Extracted records
####

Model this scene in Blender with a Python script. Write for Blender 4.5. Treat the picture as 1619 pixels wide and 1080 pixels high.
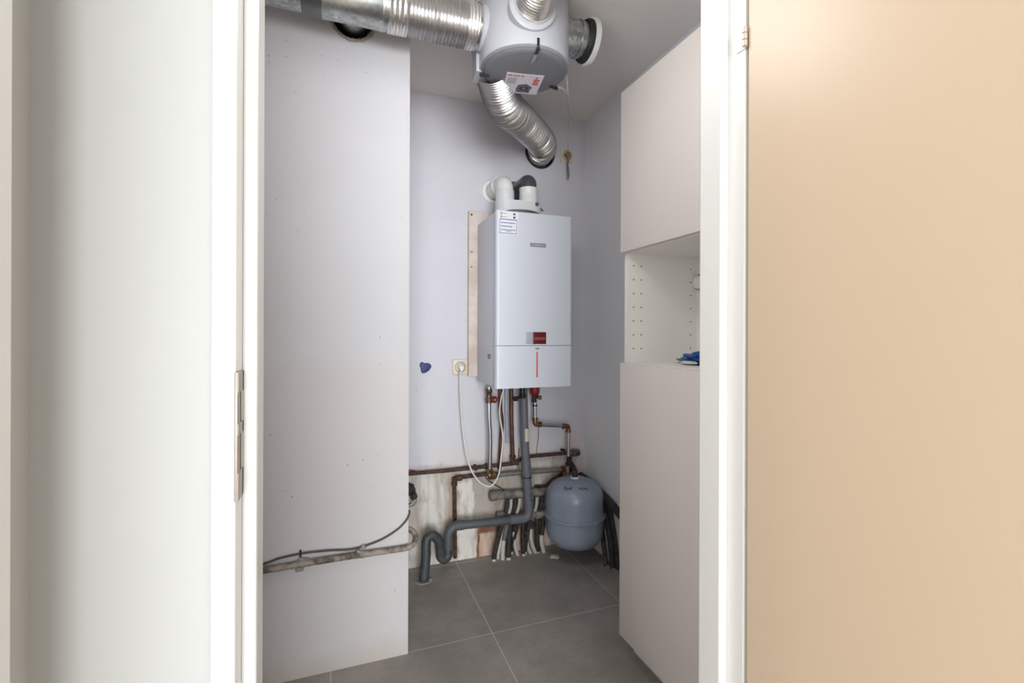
import bpy, bmesh, math, random
from mathutils import Vector, Matrix

# ------------------------------------------------------------------ clear
for _o in list(bpy.data.objects):
    bpy.data.objects.remove(_o)
C = bpy.context.scene.collection
S = bpy.context.scene
PI = math.pi
random.seed(7)

# ------------------------------------------------------------------ camera
cam_d = bpy.data.cameras.new('camera')
cam_d.sensor_width = 36.0
cam_d.lens = 745.0 / 1619.0 * 36.0
cam_d.shift_y = -15.0 / 1619.0
cam_d.clip_start = 0.02
cam = bpy.data.objects.new('camera', cam_d)
C.objects.link(cam)
yaw = math.atan(273.5 / 745.0)
cam.matrix_world = (Matrix.Translation((0, 0, 1.2)) @ Matrix.Rotation(-yaw, 4, 'Z')
                    @ Matrix.Rotation(PI / 2, 4, 'X') @ Matrix.Rotation(math.radians(0.2), 4, 'Z'))
S.camera = cam

# ------------------------------------------------------------------ world, lights, exposure
w = bpy.data.worlds.new('world'); S.world = w
w.use_nodes = True
w.node_tree.nodes['Background'].inputs[0].default_value = (0.75, 0.85, 1.0, 1)
w.node_tree.nodes['Background'].inputs[1].default_value = 0.6
S.view_settings.view_transform = 'Standard'
S.view_settings.look = 'None'
S.view_settings.gamma = 1.0
S.view_settings.use_curve_mapping = False
S.view_settings.exposure = 0.46

def area(name, loc, rot, sx, sy, power, col):
    d = bpy.data.lights.new(name, 'AREA'); d.shape = 'RECTANGLE'
    d.size = sx; d.size_y = sy; d.energy = power; d.color = col
    o = bpy.data.objects.new(name, d); C.objects.link(o)
    o.location = loc; o.rotation_euler = rot
    return o
# daylight through the hall window behind the camera
area('window_daylight', (-0.35, -5.42, 1.20), (PI / 2, 0, 0), 3.0, 2.2, 290.0, (0.92, 0.965, 1.0))
# unseen fill added on the left to brighten cabinet front and right jamb
area('hall_left_fill', (-2.26, -1.30, 1.45), (PI / 2, 0, -PI / 2), 1.6, 1.7, 42.0, (1.0, 0.985, 0.965))
# warm fill added out of view overhead to brighten the door leaf
area('hall_warm_fill', (0.0, -1.8, 2.38), (0, 0, 0), 0.5, 0.5, 1.6, (1.0, 0.86, 0.68))
# point fill without a fixture, added inside the doorway to brighten the closet
_d = bpy.data.lights.new('closet_fill', 'POINT'); _d.energy = 7.0; _d.shadow_soft_size = 0.14; _d.color = (0.98, 0.98, 1.0)
_o = bpy.data.objects.new('closet_fill', _d); C.objects.link(_o); _o.location = (0.28, 0.95, 2.03)

# ------------------------------------------------------------------ helpers
def lin(c):
    return tuple(((v / 255) / 12.92 if v / 255 <= 0.04045 else ((v / 255 + 0.055) / 1.055) ** 2.4) for v in c)

class NT:
    def __init__(s, name):
        s.m = bpy.data.materials.new(name); s.m.use_nodes = True
        s.t = s.m.node_tree; s.b = s.t.nodes['Principled BSDF']
        s.pos = s.t.nodes.new('ShaderNodeNewGeometry').outputs['Position']
    def link(s, a, b): s.t.links.new(a, b)
    def put(s, inp, v):
        if isinstance(v, bpy.types.NodeSocket): s.link(v, inp)
        elif isinstance(v, (tuple, list)) and len(v) == 3 and inp.type == 'RGBA': inp.default_value = (*v, 1)
        else: inp.default_value = v
    def math(s, op, a, b=0.0, clamp=False):
        n = s.t.nodes.new('ShaderNodeMath'); n.operation = op; n.use_clamp = clamp
        s.put(n.inputs[0], a); s.put(n.inputs[1], b); return n.outputs[0]
    def xyz(s, v=None):
        n = s.t.nodes.new('ShaderNodeSeparateXYZ'); s.link(v or s.pos, n.inputs[0]); return n.outputs
    def scaled(s, sc):
        n = s.t.nodes.new('ShaderNodeVectorMath'); n.operation = 'MULTIPLY'
        s.link(s.pos, n.inputs[0]); n.inputs[1].default_value = sc; return n.outputs[0]
    def noise(s, scale, detail=4.0, vec=None, rough=0.55):
        n = s.t.nodes.new('ShaderNodeTexNoise'); n.inputs['Scale'].default_value = scale
        n.inputs['Detail'].default_value = detail; n.inputs['Roughness'].default_value = rough
        s.link(vec or s.pos, n.inputs['Vector']); return n.outputs['Fac']
    def ramp(s, v, lo, hi):
        n = s.t.nodes.new('ShaderNodeMapRange'); n.interpolation_type = 'SMOOTHSTEP'; n.clamp = True
        s.put(n.inputs['Value'], v)
        n.inputs['From Min'].default_value = lo; n.inputs['From Max'].default_value = hi
        return n.outputs['Result']
    def mix(s, f, a, b):
        n = s.t.nodes.new('ShaderNodeMix'); n.data_type = 'RGBA'
        s.put(n.inputs[0], f); s.put(n.inputs[6], a); s.put(n.inputs[7], b); return n.outputs[2]
    def bump(s, h, strength, dist=0.002):
        n = s.t.nodes.new('ShaderNodeBump'); n.inputs['Strength'].default_value = strength
        n.inputs['Distance'].default_value = dist
        s.link(h, n.inputs['Height']); s.link(n.outputs[0], s.b.inputs['Normal'])
    def box(s, x, z, x0, x1, z0, z1, soft):
        f = s.ramp(x, x0 - soft, x0 + soft)
        f = s.math('MULTIPLY', f, s.math('SUBTRACT', 1.0, s.ramp(x, x1 - soft, x1 + soft)))
        f = s.math('MULTIPLY', f, s.ramp(z, z0 - soft, z0 + soft))
        return s.math('MULTIPLY', f, s.math('SUBTRACT', 1.0, s.ramp(z, z1 - soft, z1 + soft)))

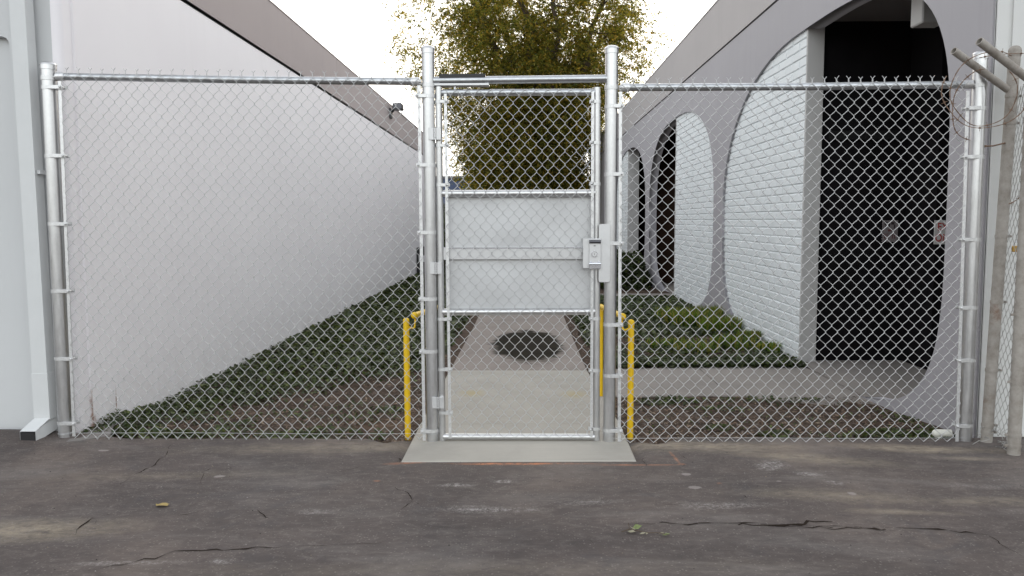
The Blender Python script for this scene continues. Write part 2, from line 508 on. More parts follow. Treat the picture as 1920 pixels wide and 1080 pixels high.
def concrete(name, col, wet=None, yel=False):
    m, nt, b = new_mat(name)
    v = coords(nt)
    f = noise_n(nt, v, 1.7, 8, .65, .3)
    c = ramp(nt, f, [(.28, tuple(x * .84 for x in col)), (.5, col), (.75, tuple(min(1, x * 1.12) for x in col))])
    vb = coords(nt, (1.2, 26, 1))
    br = noise_n(nt, vb, 3, 5, .6)
    c = mix(nt, ramp(nt, br, [(.45, 0), (.8, .22)]), c, tuple(x * .7 for x in col))
    fine = noise_n(nt, v, 130, 4, .7)
    c = mix(nt, ramp(nt, fine, [(.62, 0), (.76, .3)]), c, tuple(x * .55 for x in col))
    if yel:
        for (x, y) in ((-.43, 1.55), (.40, 1.50)):
            c = mix(nt, math_n(nt, 'MULTIPLY', blob(nt, v, x, y, .13, .22, 0, .25, 5, .9), .5), c, (.40, .31, .10))
    rough = .85
    b.inputs["Specular IOR Level"].default_value = .25
    if wet:
        k = blob(nt, v, *wet)
        k = math_n(nt, 'MULTIPLY', k, .94)
        mott = ramp(nt, noise_n(nt, v, 6, 8, .75), [(.40, (.006, .0055, .004)), (.62, (.018, .016, .009)), (.80, (.055, .045, .028))])
        c = mix(nt, k, c, mott)
        sp = N(nt, "ShaderNodeMapRange"); sp.inputs["To Min"].default_value = .25; sp.inputs["To Max"].default_value = .0
        nt.links.new(k, sp.inputs["Value"]); nt.links.new(sp.outputs[0], b.inputs["Specular IOR Level"])
        mr = N(nt, "ShaderNodeMapRange"); mr.inputs["To Min"].default_value = .85; mr.inputs["To Max"].default_value = .75
        nt.links.new(k, mr.inputs["Value"]); nt.links.new(mr.outputs[0], b.inputs["Roughness"])
        st = math_n(nt, 'MULTIPLY_ADD', k, -.3, .35)
        bp = N(nt, "ShaderNodeBump"); nt.links.new(st, bp.inputs["Strength"]); bp.inputs["Distance"].default_value = .004
        nt.links.new(mix(nt, .5, br, fine), bp.inputs["Height"]); nt.links.new(bp.outputs[0], b.inputs["Normal"])
    else:
        b.inputs["Roughness"].default_value = rough
        bump(nt, b, mix(nt, .5, br, fine), .35, .004)
    nt.links.new(c, b.inputs["Base Color"])
    return m
M['conc_new'] = concrete("pale_ramp_concrete", (.385, .362, .322), None, True)
M['conc_old'] = concrete("brownish_walk_concrete", (.265, .230, .208), (0.03, 4.50, .46, 1.32, 0, .20, 4.5, .20))
M['conc_path'] = concrete("path_concrete", (.27, .245, .225))
M['kerb'] = concrete("footing_concrete", (.20, .185, .175))

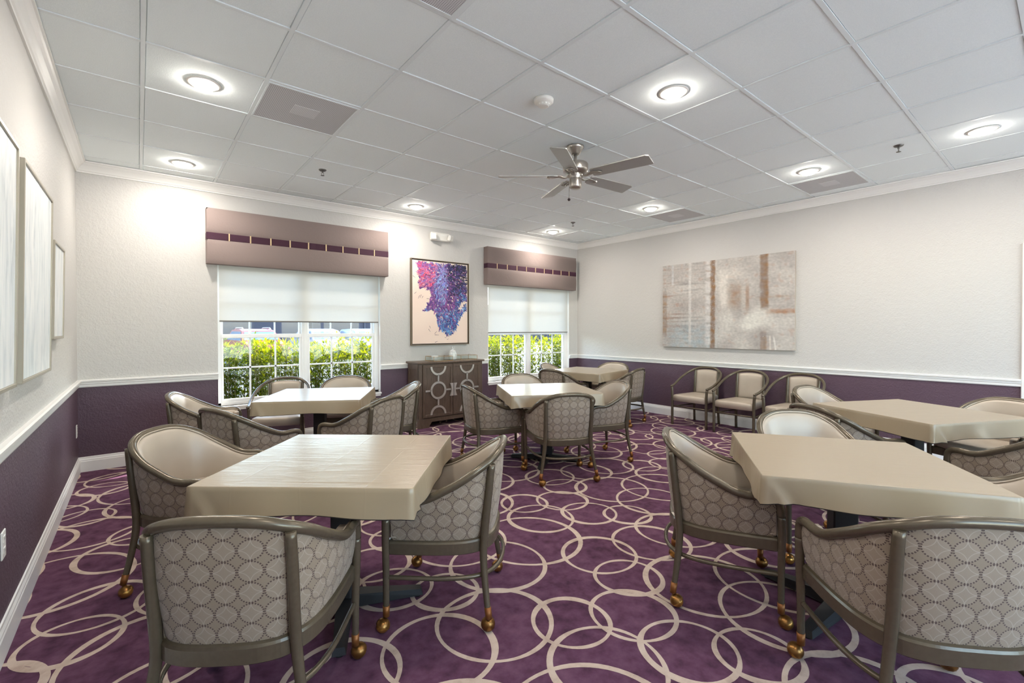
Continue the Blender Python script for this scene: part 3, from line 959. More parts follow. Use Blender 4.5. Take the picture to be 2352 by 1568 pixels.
# ================================================================== OPEN-ARM CHAIRS
HOOP = [(0, -.275, .785), (.07, -.272, .782), (.14, -.258, .768), (.205, -.22, .738), (.25, -.16, .70), (.275, -.08, .655), (.282, 0, .615), (.278, .09, .575), (.268, .17, .548), (.26, .240, .535)]
def make_open_chair(label, loc, rotz, group):
    t = thing('open_arm_chair', label, 'armchair', loc, rotz, group)
    m = MB(); m.tube(full_curve(HOOP), .0165, 10)
    for s in (-1, 1): m.sphere((s * .26, .241, .535), .0172, 12, 8)
    m.build('arm_rail', M['frame'], t)
    for s in (-1, 1):
        m = MB(); m.tube([tuple(p) for p in catmull([(s * .258, .232, .528), (s * .251, .236, .43), (s * .249, .236, .25), (s * .249, .236, .0)], 4)], .0175, 10); m.build('leg', M['frame'], t)
        m = MB(); m.tube([tuple(p) for p in catmull([(s * .172, -.252, .757), (s * .170, -.232, .60), (s * .172, -.218, .42), (s * .178, -.224, .22), (s * .182, -.240, .0)], 4)], .0165, 10); m.build('leg', M['frame'], t)
        m = MB(); m.tube([(s * .249, .23, .25), (s * .18, -.222, .25)], .009, 8); m.build('side_stretcher', M['frame'], t)
    m = MB(); m.tube([(-.249, .236, .262), (.249, .236, .262)], .009, 8); m.build('front_stretcher', M['frame'], t)
    # seat
    pl = [(-.232, .245), (-.15, .256), (0, .260), (.15, .256), (.232, .245), (.236, .22), (.19, -.20), (.16, -.222), (-.16, -.222), (-.19, -.20), (-.236, .22)]
    m = MB(); vs = []; fs = []; n = len(pl)
    prof = [(.94, .332), (1.0, .340), (1.0, .402), (.97, .416), (.9, .423), (.5, .430)]
    for sc_, z in prof:
        for (a, b) in pl: vs.append((a * sc_, b * sc_, z))
    for r in range(len(prof) - 1):
        for k in range(n): fs.append((r * n + k, r * n + (k + 1) % n, (r + 1) * n + (k + 1) % n, (r + 1) * n + k))
    fs.append(tuple((len(prof) - 1) * n + k for k in range(n))); fs.append(tuple(reversed(range(n))))
    m.add(vs, fs, 0, True); m.build('seat', M['vinyl'], t)
    # padded back panel, gently curved
    m = MB(); vs = []; fs = []
    nx, nz = 10, 8
    for side in (0, 1):
        for i in range(nx + 1):
            for k in range(nz + 1):
                u = i / nx * 2 - 1; w = k / nz
                xx = u * (.150 + .012 * w); zz = .405 + .352 * w - .018 * u * u * w
                yy = -.222 - .036 * w - .022 * (1 - u * u)
                ed = max(0, 1 - abs(u) ** 6) * max(0, 1 - abs(2 * w - 1) ** 8)
                yy += (.012 + .016 * ed) if side == 0 else (-.004 - .008 * ed)
                vs.append((xx, yy, zz))
    W_ = nz + 1; O = (nx + 1) * W_
    for i in range(nx):
        for k in range(nz):
            a = i * W_ + k; fs.append((a, a + W_, a + W_ + 1, a + 1)); fs.append((O + a, O + a + 1, O + a + W_ + 1, O + a + W_))
    for i in range(nx):
        for k in (0, nz):
            a = i * W_ + k; fs.append((a, O + a, O + a + W_, a + W_))
    for k in range(nz):
        for i in (0, nx):
            a = i * W_ + k; fs.append((a, a + 1, O + a + 1, O + a))
    m.add(vs, fs, 0, True); m.build('backrest', M['vinyl'], t)
    return t
G2 = 'open-arm vinyl chairs'
oc = make_open_chair('open-arm vinyl chair against the plum wall, farthest left of the row of three', (6.03, 1.33, 0), A(180), G2)
dup(oc, (6.002, .712, 0), A(180.1), 'open-arm vinyl chair against the plum wall, middle of the row of three')
dup(oc, (6.0, .095, 0), A(179), 'open-arm vinyl chair against the plum wall, partly hidden behind a club chair')
dup(oc, (1.173, 3.474, 0), A(-115), 'open-arm vinyl chair below the left window at the window table')

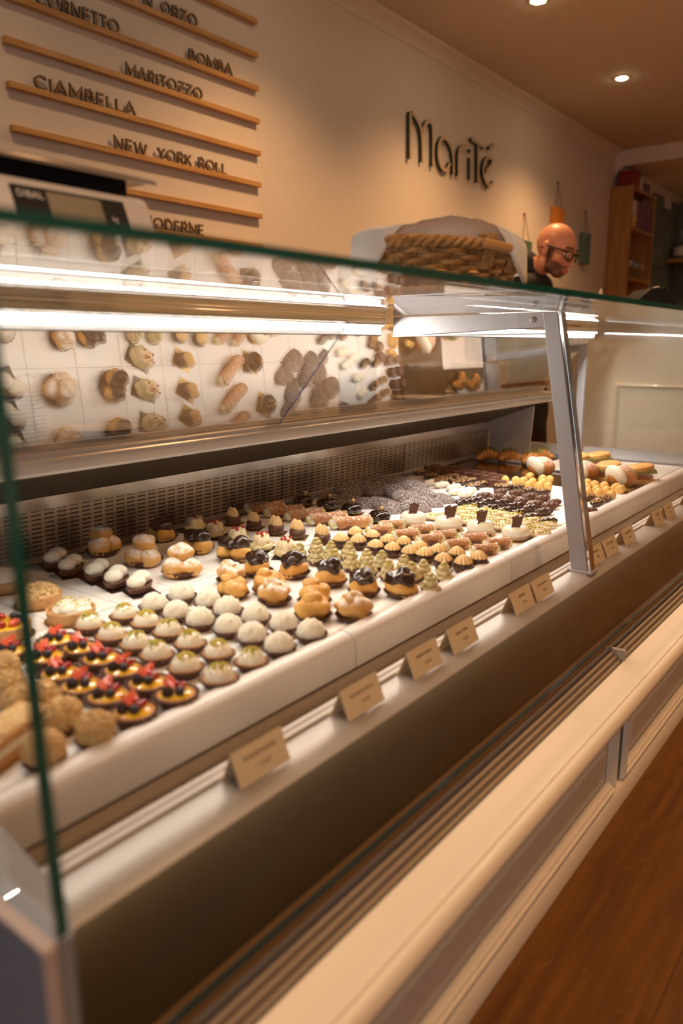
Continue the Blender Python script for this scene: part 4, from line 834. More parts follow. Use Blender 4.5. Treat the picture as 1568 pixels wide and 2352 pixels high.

####

Among the lines of the data above, determine how many contain the word "Python". Report the number alone.

Problem solution
4